You saw the same fight in New York with Zohran Mamdani and Andrew Cuomo. Mamdani represented the new democrat challenge, the new coalition, the voters who wanted something different. Cuomo represented the old establishment style: name recognition, institutional power, big money, donor politics, and the belief that politics should remain controlled by the same people who have always controlled it. Axios described Mamdani’s upset over Cuomo as something that had some Democrats in Congress worried about their own reelections, because it signaled the possibility of more anti-establishment primary challenges.
The establishment does not just disagree with progressives. It treats them as a threat to the order of the party. When younger candidates, left candidates, working-class candidates, anti-corporate candidates, or grassroots candidates challenge the old structure, the reaction is often not debate. It is containment.

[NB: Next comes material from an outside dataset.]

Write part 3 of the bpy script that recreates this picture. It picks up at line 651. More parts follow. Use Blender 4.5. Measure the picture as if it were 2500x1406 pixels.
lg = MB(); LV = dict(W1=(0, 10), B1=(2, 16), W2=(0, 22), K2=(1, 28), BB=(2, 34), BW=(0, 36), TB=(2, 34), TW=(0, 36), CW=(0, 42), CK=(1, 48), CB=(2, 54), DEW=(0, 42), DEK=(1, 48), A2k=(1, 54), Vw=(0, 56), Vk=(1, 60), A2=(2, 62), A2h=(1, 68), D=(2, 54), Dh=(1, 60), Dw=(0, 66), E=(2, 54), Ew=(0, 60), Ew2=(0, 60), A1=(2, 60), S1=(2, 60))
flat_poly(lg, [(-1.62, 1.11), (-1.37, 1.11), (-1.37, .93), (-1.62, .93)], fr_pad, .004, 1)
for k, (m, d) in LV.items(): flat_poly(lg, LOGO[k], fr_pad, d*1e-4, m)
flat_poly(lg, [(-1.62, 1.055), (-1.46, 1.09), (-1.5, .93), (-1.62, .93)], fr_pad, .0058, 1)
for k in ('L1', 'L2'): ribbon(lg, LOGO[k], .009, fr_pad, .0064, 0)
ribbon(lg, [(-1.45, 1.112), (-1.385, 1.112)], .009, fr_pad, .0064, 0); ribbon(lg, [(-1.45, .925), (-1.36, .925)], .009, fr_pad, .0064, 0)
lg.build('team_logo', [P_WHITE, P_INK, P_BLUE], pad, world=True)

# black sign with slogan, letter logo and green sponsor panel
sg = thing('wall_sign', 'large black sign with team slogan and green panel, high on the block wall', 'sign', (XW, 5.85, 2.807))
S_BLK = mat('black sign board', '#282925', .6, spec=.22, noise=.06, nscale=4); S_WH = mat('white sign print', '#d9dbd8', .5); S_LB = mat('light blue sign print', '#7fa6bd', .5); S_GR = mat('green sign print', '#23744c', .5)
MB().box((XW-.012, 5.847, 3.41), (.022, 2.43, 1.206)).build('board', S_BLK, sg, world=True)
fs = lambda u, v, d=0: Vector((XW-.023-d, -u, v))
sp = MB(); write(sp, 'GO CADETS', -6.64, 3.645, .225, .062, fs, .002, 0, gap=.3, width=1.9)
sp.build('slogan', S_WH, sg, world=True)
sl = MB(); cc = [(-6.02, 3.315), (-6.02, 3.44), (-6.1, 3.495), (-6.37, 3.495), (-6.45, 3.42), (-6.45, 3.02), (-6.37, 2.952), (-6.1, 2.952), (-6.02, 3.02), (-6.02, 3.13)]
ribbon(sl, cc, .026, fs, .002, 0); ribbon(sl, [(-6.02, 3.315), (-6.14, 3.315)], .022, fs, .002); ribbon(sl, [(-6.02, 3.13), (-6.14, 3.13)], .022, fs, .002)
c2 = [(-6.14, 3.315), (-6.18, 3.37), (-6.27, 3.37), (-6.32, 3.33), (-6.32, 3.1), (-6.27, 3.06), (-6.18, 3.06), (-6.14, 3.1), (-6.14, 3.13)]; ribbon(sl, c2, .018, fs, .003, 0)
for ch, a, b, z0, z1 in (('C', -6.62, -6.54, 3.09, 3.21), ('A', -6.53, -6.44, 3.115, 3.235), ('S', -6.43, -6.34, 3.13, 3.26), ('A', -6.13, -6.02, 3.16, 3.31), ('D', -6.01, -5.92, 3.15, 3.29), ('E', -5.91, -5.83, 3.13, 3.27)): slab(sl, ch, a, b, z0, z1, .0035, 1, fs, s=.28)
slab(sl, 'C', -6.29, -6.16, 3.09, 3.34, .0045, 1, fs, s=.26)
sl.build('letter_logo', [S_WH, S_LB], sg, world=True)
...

And this is not just one race. Progressive challengers are showing up across the country, and when they win, it is treated as a shock to the system instead of evidence that voters may actually want a different kind of politics.
That is why this fits the larger argument. The Democratic establishment says it wants democracy, but too often it wants democratic managerialism. It wants participation, but only if participation but only their way. It wants energy, but only if that energy can be controlled. It wants younger voters, working-class voters, and disillusioned voters, but it does not always want the candidates those voters actually produce.
They just want the money and free volunteer labor.
I already wrote about the DNC autopsy report as a leadership issue, and I’ll link to that here. But the deeper pattern is the same. The institution’s first instinct is often self-protection.
Again, that is not progress.
That is preservation.
The Problem Isn't The Autopsy Report. This Is About Leadership.
The 2024 DNC autopsy report was released, but this is not really about what is inside the report.
The Establishment Liberals Are Not the Party of Change
This is the core of it.
The modern Democratic establishment has become conservative in practice, even while remaining liberal in branding. It conserves institutions, incumbents, zoning systems, donor relationships, seniority, process, regulatory structures, and procedural norms.
It calls this pragmatism. But for people dealing with housing costs, health care costs, corruption, climate collapse, broken infrastructure, student debt, unaffordable cities, rural decline, corporate power, and democratic backsliding, it looks like managed decline.
When every solution dies in process, that is conservatism.
When every reform gets watered down or financially bloated to protect stakeholders, that is conservatism.
When every new idea gets buried under studies, task forces, and local veto points, that is conservatism.
When new candidates are treated as threats, that is conservatism.
When the party protects incumbents before voters, that is conservatism.
When we talk about the future but preserve the present, that is conservatism.
The Solution
The Democratic Party needs to stop with the bull shit.
We need to build or allow housing, not just talk about affordability.
We need to build or allow clean energy, not just talk about climate.
We need to build or allow transit, not just talk about equity.
We need to allow primary challenges, not treat them like attacks on democracy.
We need to hold party leadership accountable, not hide behind process every time someone asks hard questions.
The Democratic Party can still be the party of the future. But…
Establishment Democratic liberalism has become… weak AF.
It has become too comfortable preserving institutions that are not delivering results.
It has become too comfortable saying the right things while defending systems that prevent those things from happening.
And I think it is time we say that honestly.
The Republican Party is reactionary.
The Democratic establishment is preservationist.
And preservationism is a form of conservatism.